The Wall Street Journal last week ran a piece on an interior design trend not for the faint of heart—maximalism: “The Lush New Décor Look That’s Vanquishing Minimalism.”
The Journal offers some visual examples. One photo shows “a richly rowdy family game room,” with a supernova sort of chandelier hanging over an azure velour couch full-up with fat, fringed throw pillows. There’s the obligatory zebra pelt on top of a busy Persian rug, another sofa (this one gray-green velvet), two chairs modeled on Bear Bryant’s fedora, and, all the way around, a vertiginous peacock, black, and gold wallpaper that could have been designed by Escher.
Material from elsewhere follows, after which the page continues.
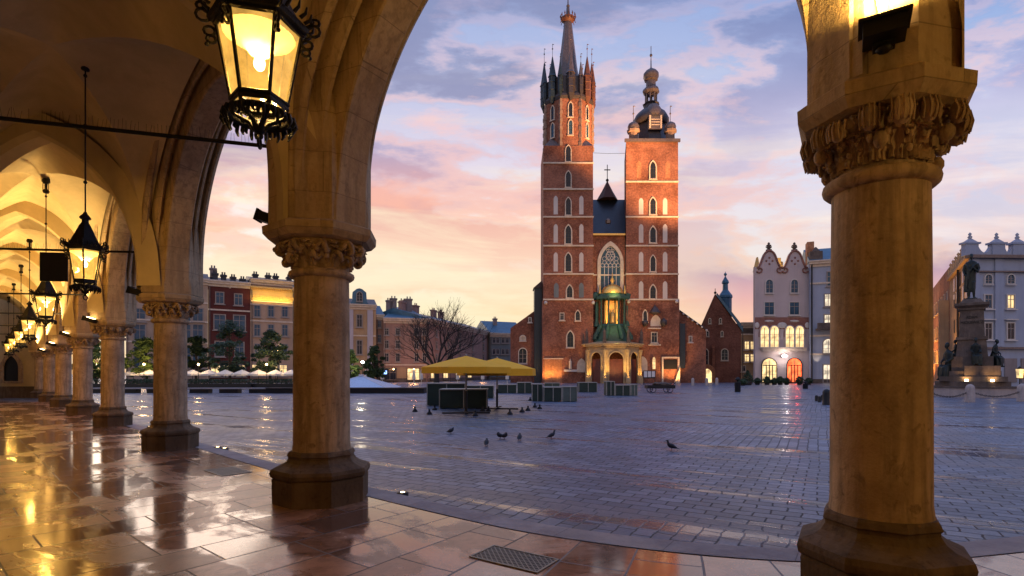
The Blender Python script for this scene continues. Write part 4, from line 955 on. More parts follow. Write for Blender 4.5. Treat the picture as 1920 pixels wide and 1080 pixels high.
b = MB(); uu = LX(1069); z0 = LZ(692); b.loft([((uu, -.3, z0), (1, 0, 0), (0, 1, 0), .26, .2), ((uu, -.3, z0 + .9), (1, 0, 0), (0, 1, 0), .22, .17), ((uu, -.3, z0 + 1.25), (1, 0, 0), (0, 1, 0), .25, .15), ((uu, -.3, z0 + 1.42), (1, 0, 0), (0, 1, 0), .08, .08), ((uu, -.3, z0 + 1.5), (1, 0, 0), (0, 1, 0), .11, .11), ((uu, -.3, z0 + 1.68), (1, 0, 0), (0, 1, 0), .04, .04)], 10); b.build('niche_statue', M['trim'], ch)
for (y0, y1) in ((367, 402), (420, 455), (473, 509)):
    for x in (1042, 1090): niche(x, y0, y1)
for x in (1043, 1090): niche(x, 530, 558, 9, 'grayt')
for (y0, y1, w_) in ((303, 335, 10.5), (371, 402, 10), ): wn(1224, y0, y1, w_)
for (y0, y1, w_) in ((425, 455, 10), (480, 509, 9.5), (535, 560, 10)): wn(1224, y0, y1, w_, 'lancet')
for (y0, y1) in ((371, 402), (420, 455), (472, 509), (527, 560)):
    for x in (1202, 1247): niche(x, y0, y1, 8.5)
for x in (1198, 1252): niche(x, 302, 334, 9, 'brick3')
# right tower low features
wn(1209, 583, 603, 7, 'lancet', yy=-.155)
niche(1227, 572, 612, 34, 'brick2', -.158); niche(1229, 590, 612, 20, 'trim', -.19)
b = MB(); b.lathe([(.95, 0), (.7, .35), (.45, .75), (.12, 1.05), (.02, 1.4)], 8, (LX(1227), -.3, LZ(586)), smooth=False); b.lathe([(.95, 0), (.95, -.1), (.1, -.4)][::-1], 8, (LX(1227), -.3, LZ(586)), smooth=False); b.build('oriel_roof', M['leadd'], ch)
b = MB(); b.lathe([(.1, -.6), (.5, -.2), (.5, .3), (.05, .5)], 10, (LX(1208), -.45, LZ(606))); b.lathe([(.1, -.6), (.55, -.2), (.55, .4), (.05, .8)], 10, (LX(1243), -.45, LZ(606))); b.build('stone_urns', M['leadd'], ch)
wn(1226, 624, 642, 10, 'plain', yy=-.155)
b = MB(); b.box(LX(1214), LX(1238), -.5, -.155, LZ(617), LZ(615)); b.box(LX(1215), LX(1238), -.4, -.155, LZ(648), LZ(646)); b.build('ledge', M['trim'], ch)
wn(1225.5, 669, 692, 6, 'lancet', 'lit', 'brick3', yy=-.155)
b = MB(); b.ring([(LX(1240), 0), (LX(1273), 0), (LX(1273), LZ(669)), (LX(1240), LZ(669))], [(LX(1243), 0), (LX(1270), 0), (LX(1270), LZ(672)), (LX(1243), LZ(672))], -.35, -.155); b.build('wall_frame', M['trim'], ch)
bx('wall_recess', 'black', LX(1244), LX(1269), -.20, -.16, LZ(692), LZ(674)); b = MB(); b.plate([(LX(1262), 0), (LX(1272), 0), (LX(1272), 2.8)], -.9, -.36); b.build('buttress_foot', M['trim'], ch)
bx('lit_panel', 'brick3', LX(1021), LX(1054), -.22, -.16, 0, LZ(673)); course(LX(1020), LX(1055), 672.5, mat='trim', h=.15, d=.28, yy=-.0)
niche(1090, 672, 698, 17, 'trim', -.158); niche(1205, 668, 697, 17, 'trim', -.158)
b = MB()
for x in (1023, 1112): b.ball((LX(x), -.3, LZ(568)), .3, 8)
for x in (1178, 1268): b.ball((LX(x), -.3, LZ(566)), .3, 8)
b.build('corner_stone', M['trimw'], ch)
# great west window
uw = LX(1146); wz0, wz1 = LZ(548), LZ(459); ww = 37 * kx
b = MB(); b.ring(lancet(ww + 1.1, wz0 - .3, wz1 + .75, 14, cx=uw, pt=.85), lancet(ww, wz0, wz1, 14, cx=uw, pt=.85), .55, .895); gw = b.build('great_window', M['trim'], ch)
b = MB(); b.plate(lancet(ww, wz0, wz1, 14, cx=uw, pt=.85), .84, .88); b.build('pane', M['glassb'], gw)
b = MB(); zt0 = wz0 + (wz1 - wz0) * .58
for q in (-.30, -.1, .1, .30): b.box(uw + q * ww - .05, uw + q * ww + .05, .74, .835, wz0, zt0)
def ringc(b, cx, cz, r, th=.05, n=14): b.tube([(cx + r * math.cos(2 * PI * i / n), .78, cz + r * math.sin(2 * PI * i / n)) for i in range(n)], th, 5, closed=True)
for q in (-.4, -.2, 0, .2, .4): ringc(b, uw + q * ww, zt0 + .05, .30)
for q in (-.3, -.1, .1, .3): ringc(b, uw + q * ww, zt0 + .55, .30)
ringc(b, uw, zt0 + 1.65, .75, .06)
for i in range(6): a = i * PI / 3; ringc(b, uw + .42 * math.cos(a), zt0 + 1.65 + .42 * math.sin(a), .24)
for q in (-.3, .3): ringc(b, uw + q * ww, zt0 + 1.15, .34)
ringc(b, uw - .45, zt0 + 2.55, .18); ringc(b, uw + .45, zt0 + 2.55, .18); ringc(b, uw, zt0 + 2.85, .25)
b.build('tracery', M['trimw'], gw)
# left tower: octagon, gallery, spire
ux = LX(1066.5) + .3; cy = 4.1; ra = 4.0
b = MB(); P = octo(ra); b.prism([(x + ux, y + cy) for x, y in P], tz, LZ(184)); b.build('octagon', M['brick'], ch)
b = MB()
ux -= .3
for sx_, sy_ in ((-1, -1), (1, -1), (1, 1), (-1, 1)):      # sloping corner caps
    b.add([(ux + sx_ * 4.05, cy + sy_ * 4.05, tz), (ux + sx_ * 1.5, cy + sy_ * 4.05, tz), (ux + sx_ * 4.05, cy + sy_ * 1.5, tz), (ux + sx_ * 2.6, cy + sy_ * 2.6, tz + 2.0)], [(0, 1, 3), (0, 3, 2), (1, 2, 3), (0, 2, 1)])
b.build('corner_caps', M['lead'], ch)
ux += .3
zo0, zo1 = tz, LZ(184)
b = MB()
for i in range(8):       # quoins
    a = PI / 8 + i * PI / 4; rr = ra / math.cos(PI / 8)
    for j in range(12):
        zz = zo0 + (zo1 - zo0) * j / 12; s_ = .25 if j % 2 else .34
        b.lathe([(s_, 0), (s_, (zo1 - zo0) / 12 - .005)], 4, (ux + (rr - .05) * math.cos(a), cy + (rr - .05) * math.sin(a), zz), phase=a, smooth=False)
b.build('quoins', M['trimd'], ch)
for i in range(8):
    a = i * PI / 4; n_ = Vector((math.cos(a), math.sin(a), 0))
    if n_.y > .2: continue
    for (y0, y1, gl) in ((192, 218, 'glass'), (225, 252, 'glassb')):
        hh = LZ(y0) - LZ(y1); w_ = window(ch, 0, 0, hh, .62, 'lancet', gl, 'trim')
        w_.location = (ux + n_.x * ra, cy + n_.y * ra, LZ(y1)); w_.rotation_euler = (0, 0, a + PI / 2)
    for q in (-.95, .95):
        pass
course(LX(1050), LX(1083), 255, h=.2, d=.15, yy=.3)
gz = LZ(184)
b = MB(); b.lathe([(ra + .05, gz - .3), (ra + .35, gz + .1), (ra + .55, gz + .5), (ra + .45, gz + .9), (ra + .1, gz + 1.0), (ra + .15, gz + 3.9), (ra - .3, gz + 4.2)], 8, (ux, cy, 0), phase=PI / 8, smooth=False); b.build('gallery', M['leadd'], ch)
for i in range(16):
    a = i * PI / 8 + PI / 2 + PI; big = i % 2 == 0
    rr = ra + (.10 if big else .42); cxx, cyy = ux + rr * math.cos(a), cy + rr * math.sin(a)
    r_ = .66 if big else .38; zt0 = gz + (.7 if big else 1.3); h_ = 3.5 if big else 2.5
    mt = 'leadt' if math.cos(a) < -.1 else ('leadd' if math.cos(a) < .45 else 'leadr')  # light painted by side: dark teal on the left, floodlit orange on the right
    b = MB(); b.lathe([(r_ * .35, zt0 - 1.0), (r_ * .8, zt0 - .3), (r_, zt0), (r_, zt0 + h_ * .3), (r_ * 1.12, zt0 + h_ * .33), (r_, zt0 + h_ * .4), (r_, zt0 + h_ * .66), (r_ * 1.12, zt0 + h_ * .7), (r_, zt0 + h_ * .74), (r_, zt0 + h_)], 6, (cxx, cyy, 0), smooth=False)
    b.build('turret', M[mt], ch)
    b = MB(); b.box(-.11, .11, -.03, .03, 0, .45); o = b.build('turret_window', M['black'], ch, (cxx + math.cos(a) * r_ * .92, cyy + math.sin(a) * r_ * .92, zt0 + h_ * .8)); o.rotation_euler = (0, 0, a + PI / 2)
    hs = (4.9 if big else 3.2) + (.9 if i % 4 == 0 else 0)
    b = MB(); b.lathe([(r_ * 1.2, zt0 + h_ - .1), (r_ * .9, zt0 + h_ + .3), (.07, zt0 + h_ + hs * .68)], 6, (cxx, cyy, 0), smooth=False)
    b.tube([(cxx, cyy, zt0 + h_ + hs * .6), (cxx, cyy, zt0 + h_ + hs * 1.12)], .035, 5); b.ball((cxx, cyy, zt0 + h_ + hs * .95), .13, 6); b.ball((cxx + .12, cyy, zt0 + h_ + hs * 1.1), .09, 5, (1.6, .4, .8))
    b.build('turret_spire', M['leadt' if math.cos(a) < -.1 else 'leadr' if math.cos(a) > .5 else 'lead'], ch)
LZ2 = lambda y: CAMH - (y - 700) * (CD + 4.2) / FOC
rz2b = 0
zs0 = LZ2(150); zc = LZ2(38)
b = MB(); b.lathe([(2.1, zs0 - 1), (1.95, zs0), (1.55, zs0 + 2.4), (.85, LZ2(60)), (.6, zc)], 8, (ux, cy, 0), smooth=False); b.lathe([(.55, zc), (.5, zc + .4), (.38, zc + .8), (.25, LZ2(14)), (.32, LZ2(12)), (.12, LZ2(8)), (.05, LZ2(-8))], 8, (ux, cy, 0), smooth=False); b.build('spire', M['lead'], ch)
b = MB(); b.lathe([(.62, zc - .5), (1.12, zc - .1), (1.18, zc + .25), (.7, zc + .3)], 16, (ux, cy, 0), smooth=False)
for i in range(12):
    a = i * PI / 6; p = lambda r_, z_: (ux + r_ * math.cos(a), cy + r_ * math.sin(a), z_)
    b.tube([p(1.15, zc), p(1.35, zc + .5), p(1.2, zc + .95)], [.07, .09, .04], 5); b.ball(p(1.28, zc + .55), .14, 6)
    b.tube([p(1.1, zc), p(1.3, zc - .5)], .06, 4)
b.build('crown', M['leadr'], ch)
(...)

The riot of peripheral gewgaws includes a steam-punk cocktail cart crowded with pitcher, shaker, and gold-rimmed glasses.
Maximalism has, of course, been around for decades in art, music, and literature. But it is a rebellion that “suits our era,” the Journal concludes, suggesting that’s because of the environment it creates: “somewhere soft and protective” to shelter people from uncertainty about “the economy, the climate, the future.” Perhaps—if one’s idea of a soft and protective environment is a room decorated by a color-blind Victorian on acid.
No, there’s something else going on, something indeed expressive of the times. Mr. Cool has left the Oval Office. His calm, unrufflable demeanor was captured in the serenity of the Farnsworth House. But he couldn’t be president forever (much to the Democrats’ dismay), which means this is no time for Miesian austerity.
So how about instead an embrace of the new president’s design sensibility (which can be described as something between that of Louis XIV and a Camorra don)? Never! The stylish set would no more be caught celebrating Donald Trump than they would be seen wearing the Full Cleveland. Unless, that is, either were being done as haute kitsch—and about the only thing that could make the new maximalist style kitschier would be the addition of a black-lighted velvet Elvis.
There are other reasons to see maximalism as a perfect expression of the times: It goes to 11. Whether it’s Twitter, television, or the National Mall, we’re in a dizzying fun-house. Everywhere is a cry for attention, the outraged competing with the enraged competing with the deranged (and that’s just the editorial board of the New York Times).
Come to think of it, the new whirligig style of decorating may be, if not “soft,” at least “protective” after all—a fashion loud enough to drown out our noisy and noisome politics.